Exercise objective>
Could you output each line of the data that follows exactly?

Entries with scene source code>

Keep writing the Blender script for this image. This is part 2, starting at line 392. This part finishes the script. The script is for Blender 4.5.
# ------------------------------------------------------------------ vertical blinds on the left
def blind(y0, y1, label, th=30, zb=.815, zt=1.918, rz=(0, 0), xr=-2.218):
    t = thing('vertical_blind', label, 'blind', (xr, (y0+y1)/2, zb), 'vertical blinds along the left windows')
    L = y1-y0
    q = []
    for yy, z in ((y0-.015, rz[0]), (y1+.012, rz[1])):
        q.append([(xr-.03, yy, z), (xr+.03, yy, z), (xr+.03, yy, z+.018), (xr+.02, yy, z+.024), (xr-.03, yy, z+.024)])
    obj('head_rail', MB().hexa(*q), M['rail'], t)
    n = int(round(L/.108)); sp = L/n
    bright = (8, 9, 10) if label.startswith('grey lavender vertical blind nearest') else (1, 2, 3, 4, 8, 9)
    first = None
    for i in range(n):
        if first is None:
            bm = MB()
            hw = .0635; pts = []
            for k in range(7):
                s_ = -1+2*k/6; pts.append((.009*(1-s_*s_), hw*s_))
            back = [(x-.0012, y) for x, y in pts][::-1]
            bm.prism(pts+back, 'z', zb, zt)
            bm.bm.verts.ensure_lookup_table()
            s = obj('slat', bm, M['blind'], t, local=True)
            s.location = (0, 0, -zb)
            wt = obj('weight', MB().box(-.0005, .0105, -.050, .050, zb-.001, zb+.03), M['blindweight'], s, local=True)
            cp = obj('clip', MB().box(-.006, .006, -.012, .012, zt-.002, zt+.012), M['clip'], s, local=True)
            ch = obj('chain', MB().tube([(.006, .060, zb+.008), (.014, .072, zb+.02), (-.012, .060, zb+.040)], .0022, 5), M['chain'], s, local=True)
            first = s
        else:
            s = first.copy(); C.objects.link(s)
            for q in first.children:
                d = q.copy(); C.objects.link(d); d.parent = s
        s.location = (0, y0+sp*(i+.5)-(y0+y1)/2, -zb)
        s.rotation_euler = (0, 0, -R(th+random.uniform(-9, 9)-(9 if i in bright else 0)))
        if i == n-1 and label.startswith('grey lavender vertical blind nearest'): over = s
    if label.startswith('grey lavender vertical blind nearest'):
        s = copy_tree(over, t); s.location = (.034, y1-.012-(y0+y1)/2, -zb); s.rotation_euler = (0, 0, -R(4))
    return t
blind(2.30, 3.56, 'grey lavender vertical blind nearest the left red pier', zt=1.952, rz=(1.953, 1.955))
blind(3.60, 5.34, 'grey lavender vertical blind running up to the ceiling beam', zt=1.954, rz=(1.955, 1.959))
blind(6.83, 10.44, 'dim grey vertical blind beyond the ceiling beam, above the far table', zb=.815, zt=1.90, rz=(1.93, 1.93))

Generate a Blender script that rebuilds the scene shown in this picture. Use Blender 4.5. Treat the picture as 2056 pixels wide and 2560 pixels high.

Worked answer>
Keep writing the Blender script for this image. This is part 2, starting at line 392. This part finishes the script. The script is for Blender 4.5.
# ------------------------------------------------------------------ vertical blinds on the left
def blind(y0, y1, label, th=30, zb=.815, zt=1.918, rz=(0, 0), xr=-2.218):
    t = thing('vertical_blind', label, 'blind', (xr, (y0+y1)/2, zb), 'vertical blinds along the left windows')
    L = y1-y0
    q = []
    for yy, z in ((y0-.015, rz[0]), (y1+.012, rz[1])):
        q.append([(xr-.03, yy, z), (xr+.03, yy, z), (xr+.03, yy, z+.018), (xr+.02, yy, z+.024), (xr-.03, yy, z+.024)])
    obj('head_rail', MB().hexa(*q), M['rail'], t)
    n = int(round(L/.108)); sp = L/n
    bright = (8, 9, 10) if label.startswith('grey lavender vertical blind nearest') else (1, 2, 3, 4, 8, 9)
    first = None
    for i in range(n):
        if first is None:
            bm = MB()
            hw = .0635; pts = []
            for k in range(7):
                s_ = -1+2*k/6; pts.append((.009*(1-s_*s_), hw*s_))
            back = [(x-.0012, y) for x, y in pts][::-1]
            bm.prism(pts+back, 'z', zb, zt)
            bm.bm.verts.ensure_lookup_table()
            s = obj('slat', bm, M['blind'], t, local=True)
            s.location = (0, 0, -zb)
            wt = obj('weight', MB().box(-.0005, .0105, -.050, .050, zb-.001, zb+.03), M['blindweight'], s, local=True)
            cp = obj('clip', MB().box(-.006, .006, -.012, .012, zt-.002, zt+.012), M['clip'], s, local=True)
            ch = obj('chain', MB().tube([(.006, .060, zb+.008), (.014, .072, zb+.02), (-.012, .060, zb+.040)], .0022, 5), M['chain'], s, local=True)
            first = s
        else:
            s = first.copy(); C.objects.link(s)
            for q in first.children:
                d = q.copy(); C.objects.link(d); d.parent = s
        s.location = (0, y0+sp*(i+.5)-(y0+y1)/2, -zb)
        s.rotation_euler = (0, 0, -R(th+random.uniform(-9, 9)-(9 if i in bright else 0)))
        if i == n-1 and label.startswith('grey lavender vertical blind nearest'): over = s
    if label.startswith('grey lavender vertical blind nearest'):
        s = copy_tree(over, t); s.location = (.034, y1-.012-(y0+y1)/2, -zb); s.rotation_euler = (0, 0, -R(4))
    return t
blind(2.30, 3.56, 'grey lavender vertical blind nearest the left red pier', zt=1.952, rz=(1.953, 1.955))
blind(3.60, 5.34, 'grey lavender vertical blind running up to the ceiling beam', zt=1.954, rz=(1.955, 1.959))
blind(6.83, 10.44, 'dim grey vertical blind beyond the ceiling beam, above the far table', zb=.815, zt=1.90, rz=(1.93, 1.93))

Generate a Blender script that rebuilds the scene shown in this picture. Use Blender 4.5. Treat the picture as 2056 pixels wide and 2560 pixels high.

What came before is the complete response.